Filed under On the road, Wisconsin
Sparta-Elroy/Elroy-Sparta Trail in Wisconsin
Turned out to be my dream trail! We rode the trail on a sunny Saturday in July from Kendall to Sparta, about 31 miles when you add various excursions to explore little towns and shops along the trail. The trail itself was hard-packed dirt, a fine surface for riding, and we were under a canopy of trees almost all the time which provided perfect shade and the feel of a sun-dappled lane. I was a little nervous about the three famous railroad tunnels en route – and they were, as promised, very dark and one was almost a mile long with literally no light at the end of the tunnel for some time.
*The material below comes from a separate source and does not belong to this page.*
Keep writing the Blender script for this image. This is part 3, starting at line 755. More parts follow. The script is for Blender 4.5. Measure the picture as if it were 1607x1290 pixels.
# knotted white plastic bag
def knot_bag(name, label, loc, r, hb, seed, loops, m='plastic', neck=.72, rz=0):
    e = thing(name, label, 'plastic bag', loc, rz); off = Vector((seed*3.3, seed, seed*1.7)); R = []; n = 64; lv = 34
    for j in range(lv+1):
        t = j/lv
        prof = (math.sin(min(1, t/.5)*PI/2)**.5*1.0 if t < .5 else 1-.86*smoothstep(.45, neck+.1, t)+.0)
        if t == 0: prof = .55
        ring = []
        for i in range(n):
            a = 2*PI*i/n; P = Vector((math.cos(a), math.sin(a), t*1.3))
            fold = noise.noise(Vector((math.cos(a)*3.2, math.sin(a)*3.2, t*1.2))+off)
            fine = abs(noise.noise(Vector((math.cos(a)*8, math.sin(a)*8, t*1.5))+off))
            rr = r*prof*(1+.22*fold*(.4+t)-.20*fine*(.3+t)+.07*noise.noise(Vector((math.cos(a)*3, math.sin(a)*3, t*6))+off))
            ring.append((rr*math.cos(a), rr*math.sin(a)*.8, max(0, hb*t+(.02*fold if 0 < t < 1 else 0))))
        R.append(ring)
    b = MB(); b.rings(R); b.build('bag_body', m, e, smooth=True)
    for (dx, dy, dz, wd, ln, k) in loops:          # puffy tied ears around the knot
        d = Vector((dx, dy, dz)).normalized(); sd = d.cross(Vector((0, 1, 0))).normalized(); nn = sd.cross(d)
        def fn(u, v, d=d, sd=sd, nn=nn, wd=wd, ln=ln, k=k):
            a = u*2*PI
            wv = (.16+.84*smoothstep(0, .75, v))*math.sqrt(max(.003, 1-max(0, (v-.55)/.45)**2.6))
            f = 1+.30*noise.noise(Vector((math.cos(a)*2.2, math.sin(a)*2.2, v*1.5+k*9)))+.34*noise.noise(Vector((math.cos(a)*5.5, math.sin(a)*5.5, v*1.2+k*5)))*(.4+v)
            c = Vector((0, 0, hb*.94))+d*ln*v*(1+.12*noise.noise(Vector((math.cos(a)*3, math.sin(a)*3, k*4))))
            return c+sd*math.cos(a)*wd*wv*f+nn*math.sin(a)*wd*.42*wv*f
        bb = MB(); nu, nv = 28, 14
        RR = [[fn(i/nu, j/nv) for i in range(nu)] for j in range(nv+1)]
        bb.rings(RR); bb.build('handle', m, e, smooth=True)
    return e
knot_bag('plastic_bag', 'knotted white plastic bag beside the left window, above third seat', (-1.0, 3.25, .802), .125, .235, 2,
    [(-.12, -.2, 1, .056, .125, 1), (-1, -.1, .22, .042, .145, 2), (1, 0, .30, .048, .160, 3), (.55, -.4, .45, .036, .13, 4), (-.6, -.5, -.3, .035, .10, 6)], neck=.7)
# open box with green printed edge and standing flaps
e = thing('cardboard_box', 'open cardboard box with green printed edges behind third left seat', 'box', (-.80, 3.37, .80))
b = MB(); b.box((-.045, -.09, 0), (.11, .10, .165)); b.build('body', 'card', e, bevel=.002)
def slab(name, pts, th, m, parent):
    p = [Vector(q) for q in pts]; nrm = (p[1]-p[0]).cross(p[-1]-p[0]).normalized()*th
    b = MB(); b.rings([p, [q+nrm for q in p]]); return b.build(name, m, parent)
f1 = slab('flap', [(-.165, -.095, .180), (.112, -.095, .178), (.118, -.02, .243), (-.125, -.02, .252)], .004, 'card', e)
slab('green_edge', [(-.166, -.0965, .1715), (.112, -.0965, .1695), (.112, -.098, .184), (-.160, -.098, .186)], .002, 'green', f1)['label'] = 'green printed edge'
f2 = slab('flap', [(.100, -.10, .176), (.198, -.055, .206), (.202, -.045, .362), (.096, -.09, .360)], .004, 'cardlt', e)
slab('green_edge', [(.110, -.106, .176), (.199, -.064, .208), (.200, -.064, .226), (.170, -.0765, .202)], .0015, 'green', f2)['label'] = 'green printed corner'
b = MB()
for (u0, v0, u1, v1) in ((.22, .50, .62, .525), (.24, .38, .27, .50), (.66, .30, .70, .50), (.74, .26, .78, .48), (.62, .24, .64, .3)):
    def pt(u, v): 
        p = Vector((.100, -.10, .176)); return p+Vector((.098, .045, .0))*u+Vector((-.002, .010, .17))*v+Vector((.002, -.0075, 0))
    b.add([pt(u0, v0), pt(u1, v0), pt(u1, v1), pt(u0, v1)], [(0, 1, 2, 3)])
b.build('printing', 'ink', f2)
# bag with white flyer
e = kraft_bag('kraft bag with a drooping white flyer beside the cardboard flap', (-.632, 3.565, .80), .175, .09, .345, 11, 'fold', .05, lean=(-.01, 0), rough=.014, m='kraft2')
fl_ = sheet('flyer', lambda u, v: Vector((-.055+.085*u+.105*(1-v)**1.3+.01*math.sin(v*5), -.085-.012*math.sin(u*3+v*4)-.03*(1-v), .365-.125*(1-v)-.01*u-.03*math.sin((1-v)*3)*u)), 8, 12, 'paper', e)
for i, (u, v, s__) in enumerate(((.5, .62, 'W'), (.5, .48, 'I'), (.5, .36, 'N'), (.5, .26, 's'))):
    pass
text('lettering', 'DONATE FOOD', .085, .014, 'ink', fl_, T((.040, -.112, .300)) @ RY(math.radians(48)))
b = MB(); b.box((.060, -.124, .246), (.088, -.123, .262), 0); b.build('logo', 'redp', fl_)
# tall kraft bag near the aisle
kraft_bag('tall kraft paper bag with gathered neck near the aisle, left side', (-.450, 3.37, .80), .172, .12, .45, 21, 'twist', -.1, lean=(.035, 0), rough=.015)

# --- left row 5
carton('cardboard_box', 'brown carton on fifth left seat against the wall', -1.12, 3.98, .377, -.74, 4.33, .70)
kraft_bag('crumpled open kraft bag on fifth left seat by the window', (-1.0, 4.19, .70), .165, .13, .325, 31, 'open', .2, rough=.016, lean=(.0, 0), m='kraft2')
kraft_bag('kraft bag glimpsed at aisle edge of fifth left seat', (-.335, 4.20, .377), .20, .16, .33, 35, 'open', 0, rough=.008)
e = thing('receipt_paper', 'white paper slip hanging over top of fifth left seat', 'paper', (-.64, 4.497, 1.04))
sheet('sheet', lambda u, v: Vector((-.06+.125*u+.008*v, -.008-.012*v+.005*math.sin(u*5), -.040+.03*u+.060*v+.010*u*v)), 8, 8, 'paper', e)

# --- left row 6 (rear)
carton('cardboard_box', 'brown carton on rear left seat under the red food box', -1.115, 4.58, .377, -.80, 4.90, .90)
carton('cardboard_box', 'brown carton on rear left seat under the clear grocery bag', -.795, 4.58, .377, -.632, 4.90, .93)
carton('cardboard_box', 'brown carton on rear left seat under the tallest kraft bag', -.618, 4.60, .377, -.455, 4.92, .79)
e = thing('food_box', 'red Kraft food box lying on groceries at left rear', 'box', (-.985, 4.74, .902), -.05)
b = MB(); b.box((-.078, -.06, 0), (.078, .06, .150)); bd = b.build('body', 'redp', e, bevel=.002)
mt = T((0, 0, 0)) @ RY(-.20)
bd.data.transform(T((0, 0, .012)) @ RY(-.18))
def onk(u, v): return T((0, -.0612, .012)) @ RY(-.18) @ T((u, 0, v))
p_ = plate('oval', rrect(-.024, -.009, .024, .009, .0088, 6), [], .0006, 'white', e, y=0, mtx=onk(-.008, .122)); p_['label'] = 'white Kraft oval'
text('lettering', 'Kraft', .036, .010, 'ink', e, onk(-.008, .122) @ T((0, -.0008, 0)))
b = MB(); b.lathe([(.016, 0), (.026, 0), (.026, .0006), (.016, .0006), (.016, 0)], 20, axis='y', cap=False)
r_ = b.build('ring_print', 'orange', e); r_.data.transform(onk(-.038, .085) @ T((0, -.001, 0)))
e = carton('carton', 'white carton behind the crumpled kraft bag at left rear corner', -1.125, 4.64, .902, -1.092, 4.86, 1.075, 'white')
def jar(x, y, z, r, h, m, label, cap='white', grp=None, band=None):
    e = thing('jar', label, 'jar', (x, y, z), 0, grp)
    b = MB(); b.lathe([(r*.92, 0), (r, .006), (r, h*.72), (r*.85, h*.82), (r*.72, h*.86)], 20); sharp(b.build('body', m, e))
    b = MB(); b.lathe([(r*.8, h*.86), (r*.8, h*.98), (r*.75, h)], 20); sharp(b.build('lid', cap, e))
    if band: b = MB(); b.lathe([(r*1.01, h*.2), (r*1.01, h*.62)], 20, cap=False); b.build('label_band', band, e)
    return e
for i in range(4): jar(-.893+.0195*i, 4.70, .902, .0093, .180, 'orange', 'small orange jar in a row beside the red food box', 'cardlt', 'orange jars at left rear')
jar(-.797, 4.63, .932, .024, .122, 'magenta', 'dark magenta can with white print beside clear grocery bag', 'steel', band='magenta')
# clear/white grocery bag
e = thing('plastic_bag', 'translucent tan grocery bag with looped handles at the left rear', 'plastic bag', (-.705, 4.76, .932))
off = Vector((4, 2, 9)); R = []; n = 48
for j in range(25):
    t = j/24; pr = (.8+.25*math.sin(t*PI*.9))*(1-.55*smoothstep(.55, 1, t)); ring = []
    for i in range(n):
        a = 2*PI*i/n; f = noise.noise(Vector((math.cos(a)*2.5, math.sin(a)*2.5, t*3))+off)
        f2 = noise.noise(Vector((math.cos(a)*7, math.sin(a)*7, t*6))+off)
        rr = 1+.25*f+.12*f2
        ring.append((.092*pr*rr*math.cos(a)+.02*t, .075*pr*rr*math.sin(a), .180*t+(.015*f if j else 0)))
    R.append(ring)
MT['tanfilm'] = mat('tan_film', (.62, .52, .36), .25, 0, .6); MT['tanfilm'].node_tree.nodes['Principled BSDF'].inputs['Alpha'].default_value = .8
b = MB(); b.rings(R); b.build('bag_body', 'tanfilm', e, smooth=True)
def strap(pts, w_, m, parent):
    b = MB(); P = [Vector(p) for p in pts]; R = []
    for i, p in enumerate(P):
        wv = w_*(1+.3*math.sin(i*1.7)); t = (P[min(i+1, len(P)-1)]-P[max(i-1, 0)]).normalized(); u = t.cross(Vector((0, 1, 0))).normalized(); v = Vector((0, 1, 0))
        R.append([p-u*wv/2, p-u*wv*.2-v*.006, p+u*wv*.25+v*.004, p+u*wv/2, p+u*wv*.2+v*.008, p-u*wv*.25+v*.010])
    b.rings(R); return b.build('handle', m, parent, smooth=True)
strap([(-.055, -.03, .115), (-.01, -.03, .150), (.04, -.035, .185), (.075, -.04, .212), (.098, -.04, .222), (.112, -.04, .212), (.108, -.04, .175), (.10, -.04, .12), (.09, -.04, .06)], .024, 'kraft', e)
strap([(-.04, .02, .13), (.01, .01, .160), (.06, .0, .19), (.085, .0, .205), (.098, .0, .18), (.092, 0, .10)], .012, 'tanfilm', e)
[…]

I was very glad that we brought flashlights. I noticed that some of the parents with young kids kept up a steady patter as they walked through the tunnel and I found that chatting with D. helped keep my mind off of the fact that we were practically entombed in this dark chamber in the earth. Some kids wore lights strapped around their foreheads like junior coal miners. This is as close to mining as I’d ever want to get.
The scenery otherwise was bucolic Wisconsin dairy land, tidy farms with red barns, blue silos, white wood frame farmhouses, grazing cattle and perfect green cornfields. Really lovely. There were some fun places along the trail to stop – near Wilton, the Dorset Valley School Restaurant & Bakery, a former school house which now has a restaurant, an Amish furniture shop (where I bought a great little bent hickory and tile table – and picked up later in the car), a coffee/fresh smoothie shop and my personal favorite, a barber. One rider got his hair cut mid ride! A b&b is next door.
There was also a popular trailside ice cream shop that was doing a banner biz with families with little kids. The famous pie shop is no more in Wilton replaced by another cafe that looked fun. We opted instead to picnic in the pretty town park, near the busy public pool. The trail was busy but not too – and there were fewer hard core speedsters than we’re used to on Iowa’s trails – and no riders with boom boxes either. Amen!